Jones, a former reporter for the Richmond Times-Dispatch, won the award for non-fiction for his book “The Organ Thieves: The Shocking Story of the First Heart Transplant in the Segregated South.”

The annual awards honor Virginia authors in the categories of nonfiction, fiction and poetry as well as works about a Virginia subject. The winners are selected by independent panels of judges.

Michael Paul Williams, a columnist for The Times-Dispatch and winner of the 2021 Pulitzer Prize for Commentary, was honored for his distinguished contributions to journalism in Virginia. The Pulitzer board honored Williams for his “penetrating and historically insightful columns that led Richmond, a former capital of the Confederacy, through the painful and complicated process of dismantling the city’s monuments to white supremacy.”

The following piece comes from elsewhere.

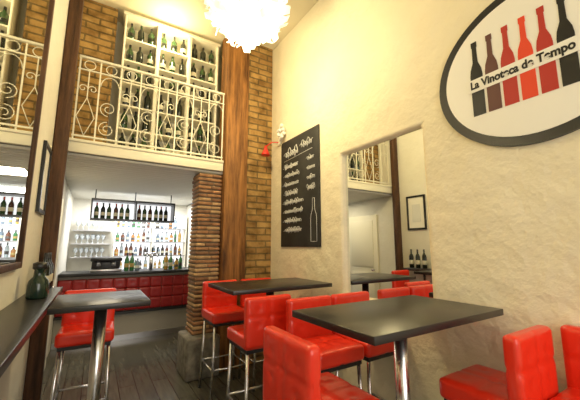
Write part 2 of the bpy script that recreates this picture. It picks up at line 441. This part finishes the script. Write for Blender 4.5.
b_=B('wine_bottles_in_rack')
x=hx0+0.08
while x<hx1-0.06:
    if abs(x-(hx0+hx1)/2-0.01)>0.05: bottle(b_,x,hy0+0.12,hz0+0.026,random.choice(M_bg),M_label[0],0.26,0.033,8)
    x+=random.uniform(0.08,0.1)
b_.done()
b_=B('espresso_machine')
ex,ey,ez=-0.02,5.95,1.046
b_.box(ex-0.02,ey-0.18,ez,ex+0.42,ey+0.2,ez+0.04,M_steel,0.01)
b_.box(ex,ey-0.02,ez+0.04,ex+0.40,ey+0.19,ez+0.16,M_black,0.01)
b_.box(ex-0.02,ey-0.17,ez+0.16,ex+0.42,ey+0.2,ez+0.22,M_black,0.02)
for gx in (0.1,0.30):
    b_.tube((ex+gx,ey-0.09,ez+0.09),(ex+gx,ey-0.09,ez+0.16),0.03,M_steel,14)
    b_.tube((ex+gx,ey-0.09,ez+0.09),(ex+gx,ey-0.24,ez+0.08),0.011,M_black,8)
b_.done()
b_=B('beer_tap')
b_.tube((0.85,5.9,1.046),(0.85,5.9,1.30),0.03,M_chrome,14)
b_.tube((0.73,5.9,1.31),(0.97,5.9,1.31),0.03,M_chrome,14)
for x in (0.77,0.85,0.93):
    b_.tube((x,5.87,1.31),(x,5.80,1.27),0.01,M_chrome,8); b_.tube((x,5.86,1.33),(x,5.85,1.43),0.012,M_black,8)
b_.done()
b_=B('bar_top_bottles')
for x in (0.47,0.55,0.63,1.08,1.16,1.25,1.34,1.5): bottle(b_,x,5.85+random.uniform(-0.06,0.06),1.046,random.choice(M_spirit),random.choice(M_slabel),random.uniform(0.2,0.3),0.034,8,M_black)
b_.done()

# ---------------------------------------------------------------- right wall things
TR=Matrix(((0,0,-1),(-1,0,0),(0,1,0))).to_4x4()
def text(txt,y,z,size,m,name,par,x,bold=0.0,width=None):
    c=bpy.data.curves.new(name,'FONT'); c.body=txt; c.size=size; c.extrude=0.0008; c.offset=bold
    o=bpy.data.objects.new(name,c); col.objects.link(o); c.materials.append(m)
    bpy.context.view_layer.update()
    me=bpy.data.meshes.new_from_object(o.evaluated_get(bpy.context.evaluated_depsgraph_get()))
    bpy.data.objects.remove(o)
    o=bpy.data.objects.new(name,me); col.objects.link(o)
    k=1
    if width: k=width/max(v.co.x for v in me.vertices)
    me.transform(Matrix.Translation((x,y,z))@TR@Matrix.Diagonal((k,1,1,1)))
    o.parent=par; return o
b_=B('chalkboard')
cy0,cy1,cz0,cz1=2.62,3.44,1.44,2.80
M_cb=mat('chalkboard_slate',(0.022,0.022,0.022),0.7); v=coords(M_cb); n,l,bb=nb(M_cb)
l.new(ramp(M_cb,noise(M_cb,v,3,6),[(0.3,(0.010,0.010,0.010)),(0.8,(0.045,0.045,0.042))]),bb.inputs['Base Color'])
b_.box(XR-0.018,cy0,cz0,XR-0.002,cy1,cz1,M_cb,0.003)
cx_=XR-0.0185
out=[(0,0),(0.055,0),(0.055,0.24),(0.05,0.29),(0.022,0.35),(0.018,0.48),(0,0.48)]
b_.path([(cx_,cy0+0.11+a,cz0+0.06+c) for a,c in out]+[(cx_,cy0+0.11-a,cz0+0.06+c) for a,c in out[::-1]],0.0032,M_chalk,4)
def scrawl(y,z,w,h,rad=0.0036):
    pts=[]; n_=max(10,int(w/h*16)); amp=h
    for k in range(n_+1):
        f=k/n_; a=k*0.95
        if k%6==0: amp=h*random.choice([0.5,0.55,0.7,1.2])
        pts.append((cx_,y-w*f+0.22*h*math.cos(a),z+0.5*amp*(math.sin(a)+0.3)))
    b_.path(pts,rad,M_chalk,4)
scrawl(3.34,2.60,0.30,0.12,0.006); scrawl(2.98,2.64,0.24,0.09,0.0045)
b_.tube((cx_,3.36,2.53),(cx_,2.74,2.56),0.0035,M_chalk,4)
for i in range(8):
    zz=2.44-i*0.115; y=3.36+random.uniform(-0.03,0.0)
    b_.tube((cx_,y+0.02,zz),(cx_,y+0.035,zz),0.004,M_chalk,4)
    scrawl(y,zz,random.uniform(0.28,0.42),0.06)
    if i<4: scrawl(2.85,zz+0.01,random.uniform(0.12,0.16),0.06)
cb=b_.done()

def ell(cy,cz,a,c,n=72): return [(cy+a*math.cos(2*math.pi*k/n),cz+c*math.sin(2*math.pi*k/n)) for k in range(n)]
def prism(bd,pts,x0,x1,m):
    A=[bd.bm.verts.new((x0,p[0],p[1])) for p in pts]; C=[bd.bm.verts.new((x1,p[0],p[1])) for p in pts]
    mi=bd.mi(m)
    for f in (bd.bm.faces.new(A),bd.bm.faces.new(C[::-1])): f.material_index=mi
    for k in range(len(pts)):
        f=bd.bm.faces.new([A[k],C[k],C[(k+1)%len(pts)],A[(k+1)%len(pts)]]); f.material_index=mi
sy,sz=0.655,2.50
b_=B('oval_wall_sign')
prism(b_,ell(sy,sz,0.54,0.49),XR-0.022,XR-0.002,M_black)
prism(b_,ell(sy,sz,0.485,0.435),XR-0.026,XR-0.020,M_signw)
bo=[(0.037,0),(0.037,0.27),(0.032,0.31),(0.015,0.36),(0.013,0.46),(0.017,0.465),(0.017,0.50)]
cols=[M_black,M_brown,M_dred,M_sred,M_dred,M_black]
for i,m in enumerate(cols):
    cy=0.935-i*0.090
    p=[(cy-a,2.27+c) for a,c in bo]+[(cy+a,2.27+c) for a,c in bo[::-1]]
    prism(b_,p,XR-0.029,XR-0.0255,m)
b_.box(XR-0.031,0.43,2.43,XR-0.0285,0.99,2.515,M_signw)
sg=b_.done()
text('La Vinoteca de Tempo',0.975,2.452,0.070,M_black,'sign_lettering',sg,XR-0.032,0.0025,0.525)

b_=B('wall_sconce')
b_.tube((XR-0.002,3.5,2.84),(XR-0.03,3.5,2.84),0.045,M_white,16)
b_.path([(XR-0.02,3.5,2.84),(XR-0.12,3.52,2.83),(XR-0.2,3.54,2.76)],0.008,M_redp,8)
b_.lathe((XR-0.2,3.54,2.64),[(0.06,0,0),(0.055,0.02,0),(0.02,0.10,0),(0.015,0.13,0)],[M_redp],14)
for i in range(12):
    a=i*0.7; b_.ball((XR-0.06+0.02*math.cos(a*2),3.42-0.045*(i%3),2.86+0.05*(i//3)),0.026,M_signw,10)
b_.done()

b_=B('pendant_lamp')
C=Vector((1.07,2.5,3.78)); RR=0.41
b_.tube(C+Vector((0,0,0.2)),(C.x,C.y,ZC-0.03),0.008,M_white,8)
b_.lathe((C.x,C.y,ZC-0.04),[(0.04,0,0),(0.07,0.02,0),(0.07,0.039,0)],[M_white],20)
b_.ball(C,0.27,M_core,24)
N=380; mi=b_.mi(M_petal)
for i in range(N):
    z=1-2*(i+0.5)/N; ph=i*2.399963; d=Vector((math.sqrt(1-z*z)*math.cos(ph),math.sqrt(1-z*z)*math.sin(ph),z))
    if d.z>0.93: continue
    t=d.orthogonal().normalized(); t.rotate(Matrix.Rotation(random.uniform(0,6.28),3,d)); u=d.cross(t)
    r0=0.26; r1=RR*random.uniform(0.84,1.04); w=random.uniform(0.04,0.065)
    tip=C+d*r1+u*random.uniform(-0.11,0.11)
    P=[C+d*r0-t*w*0.4,C+d*r0+t*w*0.4,C+d*(r0+r1)/2+t*w+u*0.02,tip+t*w*0.6,tip-t*w*0.6,C+d*(r0+r1)/2-t*w+u*0.02]
    vs=[b_.bm.verts.new(p) for p in P]
    f=b_.bm.faces.new([vs[0],vs[1],vs[2],vs[5]]); f.material_index=mi; f=b_.bm.faces.new([vs[5],vs[2],vs[3],vs[4]]); f.material_index=mi
b_.done()

# ---------------------------------------------------------------- lights
def area(name,loc,rot,size,sy,power,colr):
    L=bpy.data.lights.new(name,'AREA'); L.shape='RECTANGLE'; L.size=size; L.size_y=sy; L.energy=power; L.color=colr
    o=bpy.data.objects.new(name,L); o.location=loc; o.rotation_euler=rot; col.objects.link(o); return o
def point(name,loc,power,colr,r=0.1):
    L=bpy.data.lights.new(name,'POINT'); L.energy=power; L.color=colr; L.shadow_soft_size=r
    o=bpy.data.objects.new(name,L); o.location=loc; col.objects.link(o); return o
area('window_daylight',(0.8,YF+0.03,1.95),(R(90),0,0),1.9,2.5,58,(1.0,0.94,0.82))
point('pendant_bulb',(1.07,2.5,3.22),64,(1.0,0.81,0.44),0.08)
point('mezzanine_fill',(0.6,3.84,4.05),17,(1.0,0.84,0.50),0.06)  # added fill light with no fixture, brightens the wine rack upstairs
area('bar_ceiling_light',(0.7,6.5,2.33),(0,0,0),1.6,0.8,48,(0.98,0.98,1.0))
area('passage_ceiling_light',(0.2,4.8,2.33),(0,0,0),0.5,0.5,11,(1.0,0.86,0.60))
w=bpy.data.worlds.new('World'); S.world=w; w.use_nodes=True
w.node_tree.nodes['Background'].inputs[0].default_value=(0.9,0.93,1,1); w.node_tree.nodes['Background'].inputs[1].default_value=0.4

cam=bpy.data.cameras.new('Camera'); cam.sensor_width=36; cam.lens=309/580*36; cam.clip_start=0.02
co=bpy.data.objects.new('Camera',cam); co.location=(0,0,1.45); co.rotation_euler=(R(90+8.47),0,R(-32)); col.objects.link(co)
S.camera=co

Castleberry won the Emyl Jenkins Sexton Literary Award for Fiction for his debut novel, “Nine Shiny Objects,” which was also a New York Times Editor’s Choice and an Indie Next selection, and was longlisted for the PEN/Faulkner Award. An Oklahoma native, Castleberry attended Virginia Commonwealth University’s MFA program in creative writing and is currently the director of the creative writing program at the College of William & Mary.

The other finalists for the fiction award were Rachel Beanland for “Florence Adler Swims Forever” and Alma Katsu for “The Deep.”

Kim won the poetry award for her collection “Eros, Unbroken.” She was born in Seoul and lives in Charlottesville, where she works as an assistant dean at the University of Virginia School of Law.

The other finalists for the poetry award were Bill Glose for “Postscript to War” and Kiki Petrosino for “White Blood: A Lyric of Virginia.”

John Grisham won the People’s Choice Award for fiction for his book “A Time for Mercy,” and Bettye Kearse won for nonfiction for her book “The Other Madisons: The Lost History of a President’s Black Family.”

Gaylord Torrence won the art in literature award for his book “Continuum: Native North American Art at the Nelson-Atkins Museum of Art.”

The other finalists for the nonfiction award were Ryan K. Smith for “Death and Rebirth in a Southern City: Richmond’s Historic Cemeteries” and Nicole Myers Turner for “Soul Liberty: The Evolution of Black Religious Politics in Postemancipation Virginia.”

The next Library of Virginia Literary Awards celebration will be held on Oct. 15, 2022.